Allen basically looked the part of a raw rookie quarterback through his first month on the job. Arriving in Green Bay for his third start, he’d completed 39 of 70 passes for 515 yards, two touchdowns, and two interceptions, and things didn’t get much better against the Packers.

Packers’ defensive coordinator Mike Pettine had a field day with Allen, pressuring him relentlessly with blitzes and stunts. The Packers racked up seven sacks as a team that day, including three from Kyler Fackrell, who was in the midst of one of the more unusual seasons in Packers history. One of Fackrell’s three sacks didn’t even involve him really touching the quarterback.
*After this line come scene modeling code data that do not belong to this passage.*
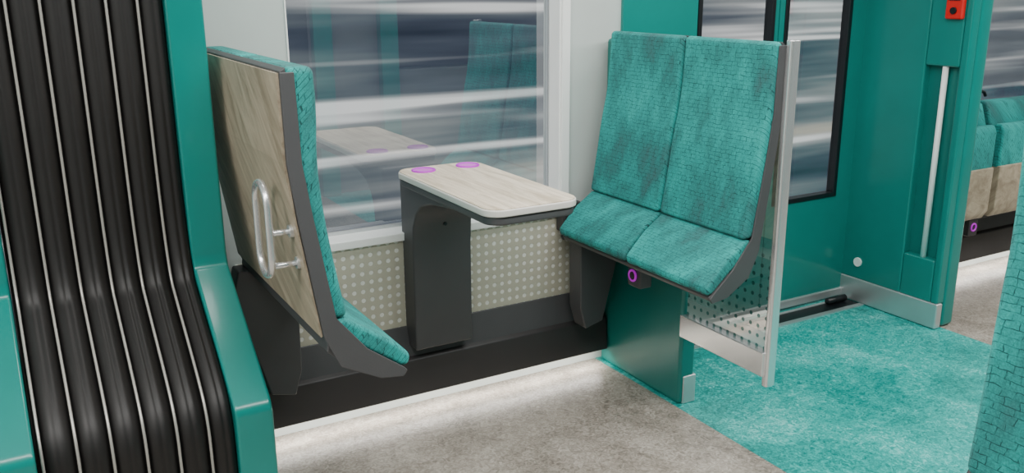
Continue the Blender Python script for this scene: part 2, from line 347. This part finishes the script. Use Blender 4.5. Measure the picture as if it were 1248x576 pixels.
# ------------------------------------------------------------ entrance doors
d=empty('door_1')
def leaf(n,x0,x1,gx0,gx1,gz):
    y0,y1=2.862,2.90
    boxes('leaf_%d'%n,[(x0,gx0,y0,y1,.035,2.05),(gx1,x1,y0,y1,.035,2.05),(gx0,gx1,y0,y1,.035,gz),(gx0,gx1,y0,y1,1.9,2.05)],TEAL,d)
    e=.022
    boxes('gasket_%d'%n,[(gx0,gx0+e,y0-.006,y1,gz,1.9),(gx1-e,gx1,y0-.006,y1,gz,1.9),(gx0+e,gx1-e,y0-.006,y1,gz,gz+e),(gx0+e,gx1-e,y0-.006,y1,1.9-e,1.9)],GASK,d,.003)
    ypane('glass_%d'%n,gx0+e,gx1-e,2.880,gz+e,1.9-e,GLASS,d)
leaf(1,2.48,2.95,2.50,2.925,.52); leaf(2,2.955,3.50,2.985,3.40,.52)
box('bottom_seal',2.48,3.5,2.85,2.90,.012,.05,STEELM,d,.004)
boxes('door_threshold',[(2.12,3.49,2.71,2.735,0,.006),(2.12,3.49,2.815,2.833,0,.006)],STEELM)
box('door_track',2.12,3.49,2.735,2.815,0,.003,GASK)
tube('track_hinge',[(3.34,2.80,.02),(3.46,2.80,.02)],.016,GASK)

c=empty('vestibule_partition')
ry0,ry1,rz0,rz1=2.375,2.535,.31,1.15
box('body',3.545,3.63,2.335,2.91,0,2.3,TEAL,c,.02)
boxes('face',[(3.5,3.55,2.34,ry0,.115,2.3),(3.5,3.55,ry1,2.905,.115,2.3),(3.5,3.55,ry0,ry1,.115,rz0),(3.5,3.55,ry0,ry1,rz1,2.3)],TEAL,c,.009)
box('recess_back',3.538,3.546,ry0,ry1,rz0,rz1,TEALD,c)
box('kick_plate',3.494,3.535,2.333,2.905,.002,.118,STEELM,c,.006)
tube('grab_bar',[(3.516,2.445,rz0),(3.516,2.445,rz1)],.0125,WHITE,c,n=20)
cyl('round_cover',(3.498,2.775,.20),.022,.01,'x',WHITE,c)
e=empty('emergency_alarm'); box('housing',3.478,3.502,2.375,2.455,1.345,1.52,RED,e,.008)
cyl('button',(3.476,2.415,1.38),.014,.01,'x',GASK,e); box('label',3.4755,3.48,2.39,2.44,1.42,1.44,GASK,e)

# ------------------------------------------------------------ tip-up seats in far bay
for i,x0 in enumerate((3.755,4.245,4.735)):
    s=empty('tip_up_seat'); 
    x1=x0+.44
    prism('backrest',[(2.66,.80),(2.70,.92),(2.74,.93),(2.78,.90),(2.78,.50),(2.72,.50)],'x',x0-.01,x1+.01,FAB,s,.012)
    prism('folded_cushion',[(2.60,.60),(2.60,.79),(2.615,.825),(2.66,.82),(2.66,.60)],'x',x0,x1,FAB,s,.012)
    prism('wood_pan',[(2.595,.40),(2.592,.62),(2.655,.62),(2.655,.36),(2.62,.36)],'x',x0,x1,WOODB,s,.006)
    box('hinge_frame',x0-.02,x1+.02,2.66,2.83,.34,.78,CHARD,s,.006)
    box('socket_housing',x0+.36,x0+.43,2.63,2.67,.27,.36,CHARD,s,.005)
    torus('socket_ring',(x0+.395,2.628,.315),.018,.004,'y',PURP,s)
h=empty('window_ledge_rail'); tube('rail',chaikin([(4.05,2.80,.935),(4.07,2.80,.965),(4.35,2.80,.965),(4.37,2.80,.935)],2),.008,GASK,h)

# ------------------------------------------------------------ gangway bellows
fp=[(2.45,2.3),(2.45,.80),(2.44,.765),(2.09,.51),(2.075,.48),(2.075,0),(2.85,0),(2.85,2.3)]
prism('gangway_frame',fp,'x',.405,.498,TEAL,None,.008)
prism('gangway_frame',fp,'x',-.25,-.03,TEAL,None,.008)
bl=empty('bellows')
path=chaikin([(2.50,2.3),(2.50,1.4),(2.50,.76),(2.36,.66),(2.20,.55),(2.13,.48),(2.125,.38),(2.125,0.0)],3)
def normals(P):
    o=[]
    for i in range(len(P)):
        a=P[max(i-1,0)]; b=P[min(i+1,len(P)-1)]; ty,tz=b[0]-a[0],b[1]-a[1]; l=math.hypot(ty,tz); ty/=l; tz/=l
        o.append((tz,-ty))
    return o
NR=normals(path)
per=.0725; x_s=.345
cs=[]; x=-.028
while x<=.404:
    ph=((x-x_s)/per)%1.0
    dd=.034*max(0,math.sin(math.pi*ph))**.6-.004*math.exp(-((ph-.5)/.07)**2)
    cs.append((x,dd)); x+=per/28
bm=bmesh.new(); G=[]
for (y,z),(ny,nz) in zip(path,NR): G.append([bm.verts.new((x,y+ny*dd,z+nz*dd)) for x,dd in cs])
for a,b in zip(G[:-1],G[1:]):
    for i in range(len(cs)-1): bm.faces.new([a[i],a[i+1],b[i+1],b[i]])
me=bpy.data.meshes.new('folds'); bm.to_mesh(me); bm.free(); link(me,'folds',RUB,bl,True)
k=0; x=x_s
while x>-.02:
    k+=1; tube('silver_strip_%d'%k,[(x,y+ny*.024,z+nz*.024) for (y,z),(ny,nz) in zip(path,NR)],.0035,SILV,bl); x-=per
box('backing',-.028,.403,2.52,2.56,0,2.3,GASK,bl)

# ------------------------------------------------------------ outside
o=quad('passing_landscape',((-6,0,-3),(26,0,-3),(26,0,5),(-6,0,5)),BACK); o.location=(0,6.5,0)

# ------------------------------------------------------------ lights
W=bpy.data.worlds.new('world'); sc.world=W; W.use_nodes=True
bg=W.node_tree.nodes['Background']; bg.inputs[0].default_value=(.86,.93,1,1); bg.inputs[1].default_value=1.2
def area(name,loc,sx,sy,e,colr=(1,.98,.95),rot=(0,0,0)):
    l=bpy.data.lights.new(name,'AREA'); l.shape='RECTANGLE'; l.size=sx; l.size_y=sy; l.energy=e; l.color=colr
    o=bpy.data.objects.new(name,l); col.objects.link(o); o.location=loc; o.rotation_euler=rot
area('ceiling_light',(1.2,1.0,2.27),3.6,.4,76)
area('ceiling_light.001',(1.6,2.25,2.27),2.2,.2,22)
area('ceiling_light.002',(4.7,1.2,2.27),3.0,.4,72)
area('fill_light_left',(-1.6,1.1,2.27),1.8,1.0,66)  # added fill from the left to brighten the seat's wood back

# ------------------------------------------------------------ camera
yaw,pit,rol=math.radians(29.73),math.radians(15.65),math.radians(-.4)
sn,cn=math.sin,math.cos
Fv=Vector((sn(yaw)*cn(pit),cn(yaw)*cn(pit),-sn(pit))); R=Vector((cn(yaw),-sn(yaw),0)); U=R.cross(Fv)
R2=R*cn(rol)+U*sn(rol); U2=-R*sn(rol)+U*cn(rol)
cam=bpy.data.cameras.new('camera'); cam.sensor_width=36; cam.lens=1100.4/1248*36; cam.clip_start=.02
co=bpy.data.objects.new('camera',cam); col.objects.link(co)
M=Matrix((R2,U2,-Fv)).transposed().to_4x4(); M.translation=Vector((0,0,1.5)); co.matrix_world=M
sc.camera=co
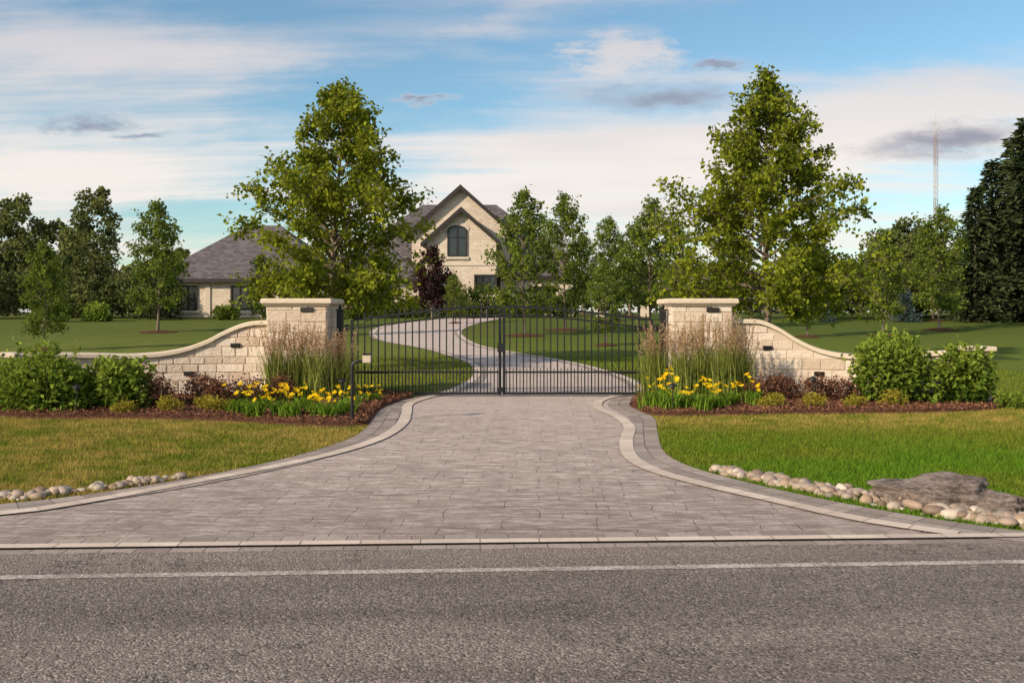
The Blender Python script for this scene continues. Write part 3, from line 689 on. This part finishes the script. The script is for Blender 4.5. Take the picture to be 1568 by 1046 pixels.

Allen fell while dropping back to pass, and Fackrell just happened to get credited for the sack. Hey, take ‘em however you can get ‘em, right?

The Packers also picked off Allen twice; Jaire Alexander caught what amounted to an arm punt in the end zone for his first career interception, and Ha Ha Clinton-Dix, who was winding down his time in Green Bay, battled Kelvin Benjamin for another later on.

On offense, the Packers struggled against a Bills’ defense that was rounding into form under defensive coordinator Leslie Frazier. They didn’t have the talent then that they do today, but Frazier’s unit played well against Aaron Rodgers and company. The Packers scored two touchdowns in the first quarter, but for the remainder of the game, they only crossed the Buffalo 34-yard line once and had to settle for four field goals. The Bills harassed Rodgers throughout the day, picking off a twice-tipped pass, dropping another sure pick, and forcing a fumble on one of their two sacks. Rodgers, to be sure, was still hobbled from a tibial plateau fracture sustained in the season opener, but Buffalo did their level best to make things hard on him in addition to any injury-related issues he was still facing.

The Packers ultimately put the Bills away pretty handily, but in retrospect you can see some of the early roots of the team the Bills have become. They took their lumps at Lambeau in 2018, but they’re more than ready to return the favor now that their plans are bearing fruit.